## Supplied material
%%

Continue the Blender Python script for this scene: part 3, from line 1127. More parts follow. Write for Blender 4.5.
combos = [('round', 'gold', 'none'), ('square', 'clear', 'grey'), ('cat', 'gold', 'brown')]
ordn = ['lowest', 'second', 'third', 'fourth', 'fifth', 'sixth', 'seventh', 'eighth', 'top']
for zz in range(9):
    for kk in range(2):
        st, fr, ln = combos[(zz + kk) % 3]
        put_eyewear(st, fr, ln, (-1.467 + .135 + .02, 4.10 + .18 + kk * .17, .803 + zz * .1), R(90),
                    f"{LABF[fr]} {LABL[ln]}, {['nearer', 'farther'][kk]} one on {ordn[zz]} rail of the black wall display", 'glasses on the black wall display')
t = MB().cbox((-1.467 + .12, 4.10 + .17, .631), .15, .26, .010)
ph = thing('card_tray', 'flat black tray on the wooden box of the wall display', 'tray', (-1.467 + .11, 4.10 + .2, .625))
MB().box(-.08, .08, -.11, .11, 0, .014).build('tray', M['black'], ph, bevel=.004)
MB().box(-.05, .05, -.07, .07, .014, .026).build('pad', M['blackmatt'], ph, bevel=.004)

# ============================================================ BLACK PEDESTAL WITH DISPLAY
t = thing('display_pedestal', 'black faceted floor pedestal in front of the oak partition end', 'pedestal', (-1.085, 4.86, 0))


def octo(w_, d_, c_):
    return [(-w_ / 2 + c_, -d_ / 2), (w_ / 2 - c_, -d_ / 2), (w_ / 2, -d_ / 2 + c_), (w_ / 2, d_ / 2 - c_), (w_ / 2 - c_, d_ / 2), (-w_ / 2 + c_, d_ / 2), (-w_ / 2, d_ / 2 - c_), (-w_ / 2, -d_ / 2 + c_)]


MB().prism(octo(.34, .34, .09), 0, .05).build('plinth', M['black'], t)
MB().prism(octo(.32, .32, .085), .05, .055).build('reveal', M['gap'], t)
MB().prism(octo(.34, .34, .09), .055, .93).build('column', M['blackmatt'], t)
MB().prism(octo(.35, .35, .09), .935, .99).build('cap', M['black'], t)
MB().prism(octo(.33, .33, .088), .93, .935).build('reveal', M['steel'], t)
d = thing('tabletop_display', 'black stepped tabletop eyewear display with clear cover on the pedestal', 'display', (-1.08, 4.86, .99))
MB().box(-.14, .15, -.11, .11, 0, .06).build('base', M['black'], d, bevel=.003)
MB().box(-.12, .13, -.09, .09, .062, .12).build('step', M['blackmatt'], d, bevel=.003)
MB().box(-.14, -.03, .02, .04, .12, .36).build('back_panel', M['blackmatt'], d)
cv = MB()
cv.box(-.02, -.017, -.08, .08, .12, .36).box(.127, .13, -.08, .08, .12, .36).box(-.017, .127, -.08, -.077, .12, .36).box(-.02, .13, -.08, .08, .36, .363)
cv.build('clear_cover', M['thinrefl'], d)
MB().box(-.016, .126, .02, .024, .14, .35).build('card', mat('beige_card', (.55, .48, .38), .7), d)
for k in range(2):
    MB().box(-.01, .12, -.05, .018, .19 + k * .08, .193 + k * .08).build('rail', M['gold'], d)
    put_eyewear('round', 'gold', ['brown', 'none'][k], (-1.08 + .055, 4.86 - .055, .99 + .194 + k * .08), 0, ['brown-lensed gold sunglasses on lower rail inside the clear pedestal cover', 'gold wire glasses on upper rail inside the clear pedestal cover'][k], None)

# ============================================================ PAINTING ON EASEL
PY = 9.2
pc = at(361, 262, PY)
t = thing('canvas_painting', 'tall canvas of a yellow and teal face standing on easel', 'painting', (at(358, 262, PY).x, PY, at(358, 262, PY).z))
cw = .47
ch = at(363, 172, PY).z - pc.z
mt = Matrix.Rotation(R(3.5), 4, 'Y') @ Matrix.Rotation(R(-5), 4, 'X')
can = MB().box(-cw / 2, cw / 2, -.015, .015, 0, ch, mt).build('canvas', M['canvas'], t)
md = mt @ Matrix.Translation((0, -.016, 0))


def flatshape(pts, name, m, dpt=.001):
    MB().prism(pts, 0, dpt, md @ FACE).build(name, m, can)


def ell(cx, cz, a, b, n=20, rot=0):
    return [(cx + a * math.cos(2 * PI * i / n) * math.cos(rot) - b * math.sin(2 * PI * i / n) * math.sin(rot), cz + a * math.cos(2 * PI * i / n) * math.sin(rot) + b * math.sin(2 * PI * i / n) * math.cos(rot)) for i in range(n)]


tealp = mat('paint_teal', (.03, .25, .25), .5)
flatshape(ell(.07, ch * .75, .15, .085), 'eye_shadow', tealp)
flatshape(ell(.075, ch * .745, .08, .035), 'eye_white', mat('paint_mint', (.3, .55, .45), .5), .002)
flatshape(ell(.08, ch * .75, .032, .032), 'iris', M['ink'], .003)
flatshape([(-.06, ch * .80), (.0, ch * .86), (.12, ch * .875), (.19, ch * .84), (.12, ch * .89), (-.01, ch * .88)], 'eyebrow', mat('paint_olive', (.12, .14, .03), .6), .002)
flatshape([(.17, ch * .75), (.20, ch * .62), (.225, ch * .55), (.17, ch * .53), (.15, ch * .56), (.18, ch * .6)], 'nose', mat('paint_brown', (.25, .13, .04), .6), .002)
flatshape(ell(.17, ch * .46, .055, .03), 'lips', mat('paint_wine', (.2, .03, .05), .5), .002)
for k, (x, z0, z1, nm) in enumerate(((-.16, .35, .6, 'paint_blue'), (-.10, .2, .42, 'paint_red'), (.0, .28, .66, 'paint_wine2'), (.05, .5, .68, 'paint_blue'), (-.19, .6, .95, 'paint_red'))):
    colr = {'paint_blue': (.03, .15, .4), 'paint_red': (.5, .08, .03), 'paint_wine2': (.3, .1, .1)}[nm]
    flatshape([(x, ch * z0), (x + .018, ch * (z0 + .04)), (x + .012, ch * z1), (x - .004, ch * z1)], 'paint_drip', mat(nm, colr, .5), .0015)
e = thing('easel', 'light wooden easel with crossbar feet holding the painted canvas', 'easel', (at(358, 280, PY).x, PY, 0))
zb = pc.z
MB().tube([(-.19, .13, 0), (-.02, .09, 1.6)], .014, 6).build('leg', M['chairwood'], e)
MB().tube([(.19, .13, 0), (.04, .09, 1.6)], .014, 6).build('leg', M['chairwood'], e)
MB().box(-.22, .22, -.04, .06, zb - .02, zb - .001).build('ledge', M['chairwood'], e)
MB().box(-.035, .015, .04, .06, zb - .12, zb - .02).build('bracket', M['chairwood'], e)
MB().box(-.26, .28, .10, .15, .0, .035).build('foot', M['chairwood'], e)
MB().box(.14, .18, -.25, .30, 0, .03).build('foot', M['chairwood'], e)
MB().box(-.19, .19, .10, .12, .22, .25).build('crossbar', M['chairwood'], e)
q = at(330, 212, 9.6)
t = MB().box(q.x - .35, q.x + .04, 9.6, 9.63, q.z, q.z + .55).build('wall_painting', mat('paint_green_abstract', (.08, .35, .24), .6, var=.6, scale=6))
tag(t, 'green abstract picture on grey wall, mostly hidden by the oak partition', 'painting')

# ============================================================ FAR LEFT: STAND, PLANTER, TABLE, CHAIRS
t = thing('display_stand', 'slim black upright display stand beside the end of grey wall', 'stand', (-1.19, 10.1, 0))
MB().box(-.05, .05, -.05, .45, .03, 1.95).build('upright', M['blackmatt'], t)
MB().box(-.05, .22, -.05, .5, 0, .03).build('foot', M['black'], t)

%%

## Written instruction
Nothing in the data may differ; print all of it exactly as written.

## Output for this task
Continue the Blender Python script for this scene: part 3, from line 1127. More parts follow. Write for Blender 4.5.
combos = [('round', 'gold', 'none'), ('square', 'clear', 'grey'), ('cat', 'gold', 'brown')]
ordn = ['lowest', 'second', 'third', 'fourth', 'fifth', 'sixth', 'seventh', 'eighth', 'top']
for zz in range(9):
    for kk in range(2):
        st, fr, ln = combos[(zz + kk) % 3]
        put_eyewear(st, fr, ln, (-1.467 + .135 + .02, 4.10 + .18 + kk * .17, .803 + zz * .1), R(90),
                    f"{LABF[fr]} {LABL[ln]}, {['nearer', 'farther'][kk]} one on {ordn[zz]} rail of the black wall display", 'glasses on the black wall display')
t = MB().cbox((-1.467 + .12, 4.10 + .17, .631), .15, .26, .010)
ph = thing('card_tray', 'flat black tray on the wooden box of the wall display', 'tray', (-1.467 + .11, 4.10 + .2, .625))
MB().box(-.08, .08, -.11, .11, 0, .014).build('tray', M['black'], ph, bevel=.004)
MB().box(-.05, .05, -.07, .07, .014, .026).build('pad', M['blackmatt'], ph, bevel=.004)

# ============================================================ BLACK PEDESTAL WITH DISPLAY
t = thing('display_pedestal', 'black faceted floor pedestal in front of the oak partition end', 'pedestal', (-1.085, 4.86, 0))


def octo(w_, d_, c_):
    return [(-w_ / 2 + c_, -d_ / 2), (w_ / 2 - c_, -d_ / 2), (w_ / 2, -d_ / 2 + c_), (w_ / 2, d_ / 2 - c_), (w_ / 2 - c_, d_ / 2), (-w_ / 2 + c_, d_ / 2), (-w_ / 2, d_ / 2 - c_), (-w_ / 2, -d_ / 2 + c_)]


MB().prism(octo(.34, .34, .09), 0, .05).build('plinth', M['black'], t)
MB().prism(octo(.32, .32, .085), .05, .055).build('reveal', M['gap'], t)
MB().prism(octo(.34, .34, .09), .055, .93).build('column', M['blackmatt'], t)
MB().prism(octo(.35, .35, .09), .935, .99).build('cap', M['black'], t)
MB().prism(octo(.33, .33, .088), .93, .935).build('reveal', M['steel'], t)
d = thing('tabletop_display', 'black stepped tabletop eyewear display with clear cover on the pedestal', 'display', (-1.08, 4.86, .99))
MB().box(-.14, .15, -.11, .11, 0, .06).build('base', M['black'], d, bevel=.003)
MB().box(-.12, .13, -.09, .09, .062, .12).build('step', M['blackmatt'], d, bevel=.003)
MB().box(-.14, -.03, .02, .04, .12, .36).build('back_panel', M['blackmatt'], d)
cv = MB()
cv.box(-.02, -.017, -.08, .08, .12, .36).box(.127, .13, -.08, .08, .12, .36).box(-.017, .127, -.08, -.077, .12, .36).box(-.02, .13, -.08, .08, .36, .363)
cv.build('clear_cover', M['thinrefl'], d)
MB().box(-.016, .126, .02, .024, .14, .35).build('card', mat('beige_card', (.55, .48, .38), .7), d)
for k in range(2):
    MB().box(-.01, .12, -.05, .018, .19 + k * .08, .193 + k * .08).build('rail', M['gold'], d)
    put_eyewear('round', 'gold', ['brown', 'none'][k], (-1.08 + .055, 4.86 - .055, .99 + .194 + k * .08), 0, ['brown-lensed gold sunglasses on lower rail inside the clear pedestal cover', 'gold wire glasses on upper rail inside the clear pedestal cover'][k], None)

# ============================================================ PAINTING ON EASEL
PY = 9.2
pc = at(361, 262, PY)
t = thing('canvas_painting', 'tall canvas of a yellow and teal face standing on easel', 'painting', (at(358, 262, PY).x, PY, at(358, 262, PY).z))
cw = .47
ch = at(363, 172, PY).z - pc.z
mt = Matrix.Rotation(R(3.5), 4, 'Y') @ Matrix.Rotation(R(-5), 4, 'X')
can = MB().box(-cw / 2, cw / 2, -.015, .015, 0, ch, mt).build('canvas', M['canvas'], t)
md = mt @ Matrix.Translation((0, -.016, 0))


def flatshape(pts, name, m, dpt=.001):
    MB().prism(pts, 0, dpt, md @ FACE).build(name, m, can)


def ell(cx, cz, a, b, n=20, rot=0):
    return [(cx + a * math.cos(2 * PI * i / n) * math.cos(rot) - b * math.sin(2 * PI * i / n) * math.sin(rot), cz + a * math.cos(2 * PI * i / n) * math.sin(rot) + b * math.sin(2 * PI * i / n) * math.cos(rot)) for i in range(n)]


tealp = mat('paint_teal', (.03, .25, .25), .5)
flatshape(ell(.07, ch * .75, .15, .085), 'eye_shadow', tealp)
flatshape(ell(.075, ch * .745, .08, .035), 'eye_white', mat('paint_mint', (.3, .55, .45), .5), .002)
flatshape(ell(.08, ch * .75, .032, .032), 'iris', M['ink'], .003)
flatshape([(-.06, ch * .80), (.0, ch * .86), (.12, ch * .875), (.19, ch * .84), (.12, ch * .89), (-.01, ch * .88)], 'eyebrow', mat('paint_olive', (.12, .14, .03), .6), .002)
flatshape([(.17, ch * .75), (.20, ch * .62), (.225, ch * .55), (.17, ch * .53), (.15, ch * .56), (.18, ch * .6)], 'nose', mat('paint_brown', (.25, .13, .04), .6), .002)
flatshape(ell(.17, ch * .46, .055, .03), 'lips', mat('paint_wine', (.2, .03, .05), .5), .002)
for k, (x, z0, z1, nm) in enumerate(((-.16, .35, .6, 'paint_blue'), (-.10, .2, .42, 'paint_red'), (.0, .28, .66, 'paint_wine2'), (.05, .5, .68, 'paint_blue'), (-.19, .6, .95, 'paint_red'))):
    colr = {'paint_blue': (.03, .15, .4), 'paint_red': (.5, .08, .03), 'paint_wine2': (.3, .1, .1)}[nm]
    flatshape([(x, ch * z0), (x + .018, ch * (z0 + .04)), (x + .012, ch * z1), (x - .004, ch * z1)], 'paint_drip', mat(nm, colr, .5), .0015)
e = thing('easel', 'light wooden easel with crossbar feet holding the painted canvas', 'easel', (at(358, 280, PY).x, PY, 0))
zb = pc.z
MB().tube([(-.19, .13, 0), (-.02, .09, 1.6)], .014, 6).build('leg', M['chairwood'], e)
MB().tube([(.19, .13, 0), (.04, .09, 1.6)], .014, 6).build('leg', M['chairwood'], e)
MB().box(-.22, .22, -.04, .06, zb - .02, zb - .001).build('ledge', M['chairwood'], e)
MB().box(-.035, .015, .04, .06, zb - .12, zb - .02).build('bracket', M['chairwood'], e)
MB().box(-.26, .28, .10, .15, .0, .035).build('foot', M['chairwood'], e)
MB().box(.14, .18, -.25, .30, 0, .03).build('foot', M['chairwood'], e)
MB().box(-.19, .19, .10, .12, .22, .25).build('crossbar', M['chairwood'], e)
q = at(330, 212, 9.6)
t = MB().box(q.x - .35, q.x + .04, 9.6, 9.63, q.z, q.z + .55).build('wall_painting', mat('paint_green_abstract', (.08, .35, .24), .6, var=.6, scale=6))
tag(t, 'green abstract picture on grey wall, mostly hidden by the oak partition', 'painting')

# ============================================================ FAR LEFT: STAND, PLANTER, TABLE, CHAIRS
t = thing('display_stand', 'slim black upright display stand beside the end of grey wall', 'stand', (-1.19, 10.1, 0))
MB().box(-.05, .05, -.05, .45, .03, 1.95).build('upright', M['blackmatt'], t)
MB().box(-.05, .22, -.05, .5, 0, .03).build('foot', M['black'], t)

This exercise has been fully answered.